Oh, but don't let me confuse you into thinking that this movie is in any way exciting. Those few moments that in another, more well paced exercise might be called shocks are surprising and memorable only as a contrast to just how plodding and mind numbingly dull the rest of the movie is. There are jump scares littered throughout the film, virtually all of which fizzle before accomplishing their intended effect, as if the impatience of modern day horror cinema wanting instant gratification is chafing against the old school mentality trying to slowly build an atmosphere of dread, so that neither comes about properly. Add to that, the found footage gimmick is even more half hearted and ill-applied than it usually is in a thousand other marginally better examples, slipping in and out of a slightly different border scheme to let us know that now is the time for the creaky door or gust of eerie wind, because you're in the middle of the action now. Yeah, right; If only that sort of immersion were possible.

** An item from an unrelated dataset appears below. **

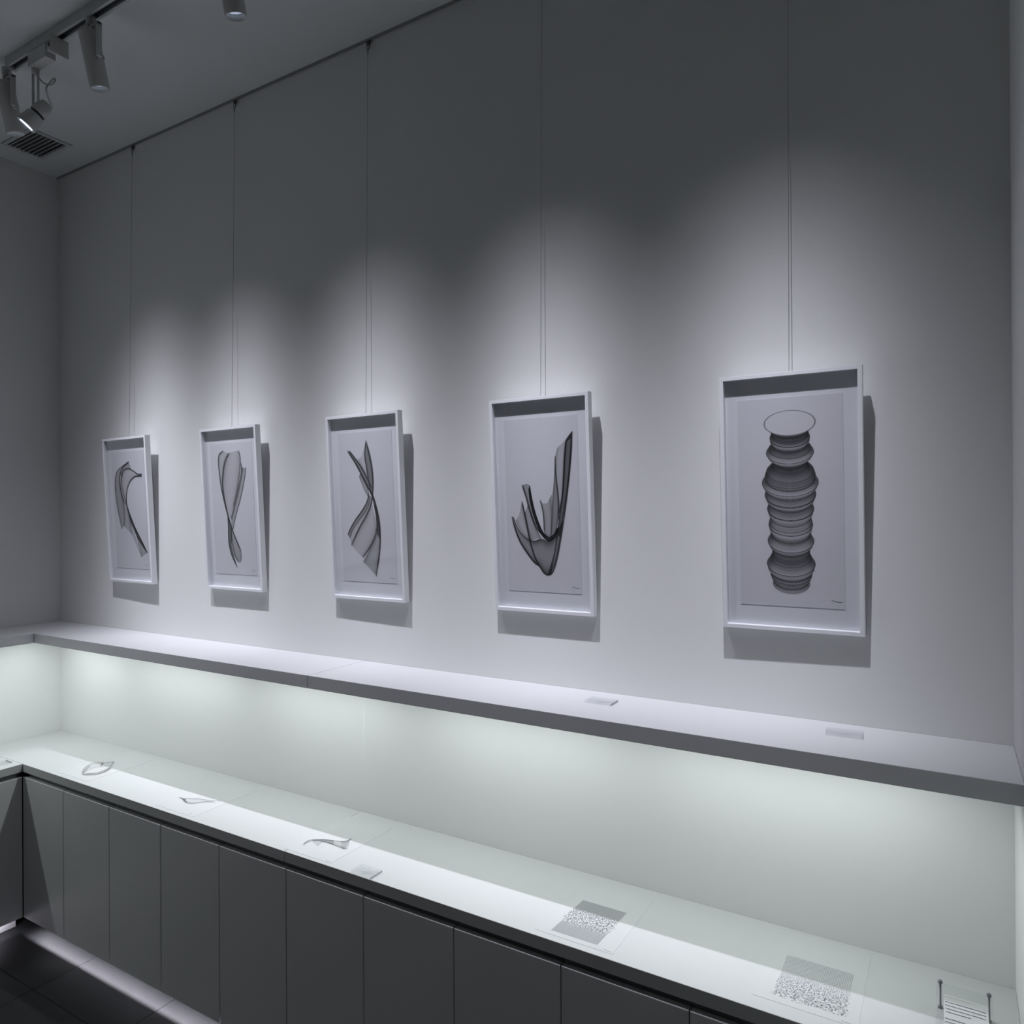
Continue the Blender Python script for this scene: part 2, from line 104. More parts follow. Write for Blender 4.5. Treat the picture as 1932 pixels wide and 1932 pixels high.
# ink drawing: tone of the flat print stored per vertex
m = mat('printed_ink', (.7, .7, .7), .85, spec=.1); M['ink'] = m
at = m.node_tree.nodes.new('ShaderNodeAttribute'); at.attribute_name = 'ink'
m.node_tree.links.new(at.outputs['Color'], m.node_tree.nodes['Principled BSDF'].inputs['Base Color'])
# dark speckled stone
def floor_mat():
    m = mat('dark_stone', (.05, .05, .052), .5, spec=.12); nt = m.node_tree; b = nt.nodes['Principled BSDF']
    tc = nt.nodes.new('ShaderNodeTexCoord'); mp = nt.nodes.new('ShaderNodeMapping'); nt.links.new(tc.outputs['Object'], mp.inputs[0])
    n = nt.nodes.new('ShaderNodeTexNoise'); n.inputs['Scale'].default_value = 9; n.inputs['Detail'].default_value = 8; nt.links.new(mp.outputs[0], n.inputs['Vector'])
    v = nt.nodes.new('ShaderNodeTexVoronoi'); v.inputs['Scale'].default_value = 260; nt.links.new(mp.outputs[0], v.inputs['Vector'])
    r = nt.nodes.new('ShaderNodeValToRGB'); r.color_ramp.elements[0].color = (.012, .0135, .014, 1); r.color_ramp.elements[1].color = (.022, .023, .024, 1)
    nt.links.new(n.outputs['Fac'], r.inputs['Fac'])
    s = nt.nodes.new('ShaderNodeValToRGB'); s.color_ramp.elements[0].position = .0; s.color_ramp.elements[1].position = .09
    s.color_ramp.elements[0].color = (1, 1, 1, 1); s.color_ramp.elements[1].color = (0, 0, 0, 1)
    nt.links.new(v.outputs['Distance'], s.inputs['Fac'])
    mx = nt.nodes.new('ShaderNodeMix'); mx.data_type = 'RGBA'
    nt.links.new(s.outputs['Color'], mx.inputs['Factor']); nt.links.new(r.outputs['Color'], mx.inputs[6]); mx.inputs[7].default_value = (.16, .16, .165, 1)
    nt.links.new(mx.outputs[2], b.inputs['Base Color']); return m
M['floor'] = floor_mat()
M['edge'] = noisy(mat('edge_band_grey', (.42, .43, .425), .42, spec=.4), 1.5, .02)
M['grout'] = mat('grout', (.01, .011, .012), .9)
def clear_mat(name, tint, gloss, rough=.02):
    m = bpy.data.materials.new(name); m.use_nodes = True; nt = m.node_tree; nt.nodes.clear()
    out = nt.nodes.new('ShaderNodeOutputMaterial'); t = nt.nodes.new('ShaderNodeBsdfTransparent'); g = nt.nodes.new('ShaderNodeBsdfGlossy')
    t.inputs[0].default_value = (*tint, 1); g.inputs['Roughness'].default_value = rough
    lw = nt.nodes.new('ShaderNodeLayerWeight'); lw.inputs['Blend'].default_value = .5
    pw_ = nt.nodes.new('ShaderNodeMath'); pw_.operation = 'POWER'; pw_.inputs[1].default_value = 5
    fr = nt.nodes.new('ShaderNodeMath'); fr.operation = 'MULTIPLY_ADD'; fr.inputs[1].default_value = .96; fr.inputs[2].default_value = .04
    nt.links.new(lw.outputs['Facing'], pw_.inputs[0]); nt.links.new(pw_.outputs[0], fr.inputs[0])
    mu = nt.nodes.new('ShaderNodeMath'); mu.operation = 'MULTIPLY'; mu.inputs[1].default_value = gloss
    mx = nt.nodes.new('ShaderNodeMixShader'); nt.links.new(fr.outputs[0], mu.inputs[0]); nt.links.new(mu.outputs[0], mx.inputs[0])
    nt.links.new(t.outputs[0], mx.inputs[1]); nt.links.new(g.outputs[0], mx.inputs[2]); nt.links.new(mx.outputs[0], out.inputs[0]); return m
M['glass'] = clear_mat('clear_glazing', (.985, .988, .99), .55)
M['acrylic'] = clear_mat('clear_acrylic', (.965, .97, .972), .6)
M['acryledge'] = mat('acrylic_edge', (.45, .45, .50), .3)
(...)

A couple of other film geeks and I currently have a sort of movie centric draft game going for 2014, where we picked five movies due out in the Spring and Summer seasons trying to net the most total profit, subtracting budget and excluding foreign box office. My strategy this year was to eschew the high risk, high reward big budget action stuff in favor of low budget horror, hoping that the next Conjuring or Insidious was just around the corner. Sight unseen, The Quiet Ones was second on my list after Oculus, and after seeing both, I fully understand why one proved so much more fruitful to my league than the other. While Oculus was refreshing, fun, and reinvented classic movie tropes to tell its story, The Quiet Ones seems to be trying to skate by on some vague nostalgia for an era of horror cinema that was seldom good even at the time, and only seems to be now because only the best examples of it have survived the test of time. Had it been made in the age that its style is trying to capture, it would have been cast to the dustbin of history, destined for those parts of Netflix streaming that few dare to dwell. So let's go ahead and just do that now, shall we?